▸ **Task statement**
Output a verbatim copy of the data, cut off after the line that contains "R = math.radians".

▸ **Dataset excerpt**

========================================================================

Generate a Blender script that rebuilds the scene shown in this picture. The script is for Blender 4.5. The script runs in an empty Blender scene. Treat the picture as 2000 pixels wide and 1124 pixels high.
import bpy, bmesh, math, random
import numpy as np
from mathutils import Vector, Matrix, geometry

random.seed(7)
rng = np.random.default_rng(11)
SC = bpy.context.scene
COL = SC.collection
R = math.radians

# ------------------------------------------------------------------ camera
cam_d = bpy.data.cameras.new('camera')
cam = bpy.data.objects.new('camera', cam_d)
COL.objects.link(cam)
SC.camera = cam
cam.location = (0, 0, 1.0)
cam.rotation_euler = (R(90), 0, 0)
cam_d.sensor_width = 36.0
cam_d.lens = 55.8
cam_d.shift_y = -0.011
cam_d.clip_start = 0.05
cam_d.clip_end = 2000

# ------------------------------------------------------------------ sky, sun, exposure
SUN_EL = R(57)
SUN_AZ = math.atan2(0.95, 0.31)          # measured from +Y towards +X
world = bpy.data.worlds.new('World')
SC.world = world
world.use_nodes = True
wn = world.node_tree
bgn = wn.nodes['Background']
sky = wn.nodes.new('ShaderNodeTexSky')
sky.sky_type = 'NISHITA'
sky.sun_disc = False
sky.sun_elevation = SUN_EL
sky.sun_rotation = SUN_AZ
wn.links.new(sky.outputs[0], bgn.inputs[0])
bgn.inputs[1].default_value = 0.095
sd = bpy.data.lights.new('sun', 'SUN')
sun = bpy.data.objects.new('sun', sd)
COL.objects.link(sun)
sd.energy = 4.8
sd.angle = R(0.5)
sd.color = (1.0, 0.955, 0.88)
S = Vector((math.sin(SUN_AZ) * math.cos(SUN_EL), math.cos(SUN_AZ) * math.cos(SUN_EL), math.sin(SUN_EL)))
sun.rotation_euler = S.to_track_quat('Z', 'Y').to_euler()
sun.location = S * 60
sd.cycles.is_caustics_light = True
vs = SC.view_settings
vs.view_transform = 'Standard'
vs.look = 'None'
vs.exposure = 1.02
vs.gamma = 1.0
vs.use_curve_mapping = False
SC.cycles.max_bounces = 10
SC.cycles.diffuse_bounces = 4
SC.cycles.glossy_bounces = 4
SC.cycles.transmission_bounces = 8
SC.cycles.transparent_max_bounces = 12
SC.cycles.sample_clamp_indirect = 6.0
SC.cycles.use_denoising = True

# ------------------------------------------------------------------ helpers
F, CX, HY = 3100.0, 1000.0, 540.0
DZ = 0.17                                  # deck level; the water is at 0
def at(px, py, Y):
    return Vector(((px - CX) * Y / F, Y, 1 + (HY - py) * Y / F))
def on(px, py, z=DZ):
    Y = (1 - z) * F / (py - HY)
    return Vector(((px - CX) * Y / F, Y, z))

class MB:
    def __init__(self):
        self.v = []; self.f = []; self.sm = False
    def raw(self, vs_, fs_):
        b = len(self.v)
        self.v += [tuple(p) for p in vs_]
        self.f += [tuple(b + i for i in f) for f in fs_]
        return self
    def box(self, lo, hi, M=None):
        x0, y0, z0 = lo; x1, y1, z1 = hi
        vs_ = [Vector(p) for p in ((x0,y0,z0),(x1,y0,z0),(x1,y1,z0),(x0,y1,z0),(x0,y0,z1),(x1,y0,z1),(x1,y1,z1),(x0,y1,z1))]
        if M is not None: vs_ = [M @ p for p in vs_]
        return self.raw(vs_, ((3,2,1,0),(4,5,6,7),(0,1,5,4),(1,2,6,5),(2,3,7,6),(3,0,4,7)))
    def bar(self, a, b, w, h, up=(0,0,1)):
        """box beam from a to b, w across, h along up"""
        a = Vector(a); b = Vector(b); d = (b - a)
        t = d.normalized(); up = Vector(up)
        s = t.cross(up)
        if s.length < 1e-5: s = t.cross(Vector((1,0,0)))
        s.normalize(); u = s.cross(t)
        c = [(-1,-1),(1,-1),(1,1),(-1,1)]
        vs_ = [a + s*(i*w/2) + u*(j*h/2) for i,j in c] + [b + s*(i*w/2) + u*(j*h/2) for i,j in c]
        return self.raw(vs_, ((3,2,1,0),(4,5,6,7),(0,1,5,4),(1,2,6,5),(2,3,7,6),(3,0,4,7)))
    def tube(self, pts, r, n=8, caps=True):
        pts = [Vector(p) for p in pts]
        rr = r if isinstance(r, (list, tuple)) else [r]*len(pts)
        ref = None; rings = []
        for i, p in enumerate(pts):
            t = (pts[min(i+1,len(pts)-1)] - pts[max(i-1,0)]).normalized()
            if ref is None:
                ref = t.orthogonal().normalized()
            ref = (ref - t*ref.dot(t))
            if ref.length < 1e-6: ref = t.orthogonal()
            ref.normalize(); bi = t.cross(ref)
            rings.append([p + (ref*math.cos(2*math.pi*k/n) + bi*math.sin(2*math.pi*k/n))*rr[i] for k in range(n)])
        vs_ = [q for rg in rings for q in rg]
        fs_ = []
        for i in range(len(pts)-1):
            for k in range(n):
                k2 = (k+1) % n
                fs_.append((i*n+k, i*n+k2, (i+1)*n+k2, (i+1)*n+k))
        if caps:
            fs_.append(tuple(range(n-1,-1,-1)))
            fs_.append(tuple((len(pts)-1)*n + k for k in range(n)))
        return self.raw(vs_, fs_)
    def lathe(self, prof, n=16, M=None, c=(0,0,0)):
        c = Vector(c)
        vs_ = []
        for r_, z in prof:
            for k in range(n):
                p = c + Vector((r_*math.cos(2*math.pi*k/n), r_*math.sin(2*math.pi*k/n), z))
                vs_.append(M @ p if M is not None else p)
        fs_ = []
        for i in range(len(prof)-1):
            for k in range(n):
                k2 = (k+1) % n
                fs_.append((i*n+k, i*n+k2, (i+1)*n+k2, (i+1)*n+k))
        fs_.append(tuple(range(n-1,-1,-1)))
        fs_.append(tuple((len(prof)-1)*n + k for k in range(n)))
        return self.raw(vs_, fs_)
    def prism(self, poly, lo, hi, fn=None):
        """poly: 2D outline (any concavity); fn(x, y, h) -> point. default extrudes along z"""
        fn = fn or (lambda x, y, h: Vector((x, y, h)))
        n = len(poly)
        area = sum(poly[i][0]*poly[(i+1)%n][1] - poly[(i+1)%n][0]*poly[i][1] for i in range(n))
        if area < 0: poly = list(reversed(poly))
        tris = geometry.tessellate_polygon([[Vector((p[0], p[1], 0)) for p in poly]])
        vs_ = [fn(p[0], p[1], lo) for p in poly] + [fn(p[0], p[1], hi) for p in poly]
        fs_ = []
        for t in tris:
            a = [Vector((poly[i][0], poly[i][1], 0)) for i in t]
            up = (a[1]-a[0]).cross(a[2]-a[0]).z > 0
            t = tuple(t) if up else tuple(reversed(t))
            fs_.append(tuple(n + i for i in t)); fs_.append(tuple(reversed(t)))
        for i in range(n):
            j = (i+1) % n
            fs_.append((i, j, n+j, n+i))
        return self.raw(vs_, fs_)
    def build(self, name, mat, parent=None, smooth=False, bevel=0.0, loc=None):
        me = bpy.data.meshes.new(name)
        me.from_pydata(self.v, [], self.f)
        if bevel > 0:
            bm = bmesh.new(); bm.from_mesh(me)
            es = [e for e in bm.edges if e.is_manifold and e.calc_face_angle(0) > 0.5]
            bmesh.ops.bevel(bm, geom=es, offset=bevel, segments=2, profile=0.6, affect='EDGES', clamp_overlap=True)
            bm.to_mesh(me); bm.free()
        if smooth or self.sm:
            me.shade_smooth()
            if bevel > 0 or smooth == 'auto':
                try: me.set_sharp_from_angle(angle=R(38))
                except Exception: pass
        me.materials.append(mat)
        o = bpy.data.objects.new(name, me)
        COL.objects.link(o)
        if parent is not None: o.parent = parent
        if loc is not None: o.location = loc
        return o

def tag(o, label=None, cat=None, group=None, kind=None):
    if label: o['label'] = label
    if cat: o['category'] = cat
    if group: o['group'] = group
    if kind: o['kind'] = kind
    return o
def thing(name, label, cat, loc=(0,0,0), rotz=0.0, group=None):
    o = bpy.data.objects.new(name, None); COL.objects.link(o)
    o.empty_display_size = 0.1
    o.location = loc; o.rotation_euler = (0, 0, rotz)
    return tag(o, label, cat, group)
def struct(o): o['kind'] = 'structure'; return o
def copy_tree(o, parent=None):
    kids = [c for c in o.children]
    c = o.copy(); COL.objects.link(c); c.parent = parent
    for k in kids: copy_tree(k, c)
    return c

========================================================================

▸ **Answer**
Generate a Blender script that rebuilds the scene shown in this picture. The script is for Blender 4.5. The script runs in an empty Blender scene. Treat the picture as 2000 pixels wide and 1124 pixels high.
import bpy, bmesh, math, random
import numpy as np
from mathutils import Vector, Matrix, geometry

random.seed(7)
rng = np.random.default_rng(11)
SC = bpy.context.scene
COL = SC.collection
R = math.radians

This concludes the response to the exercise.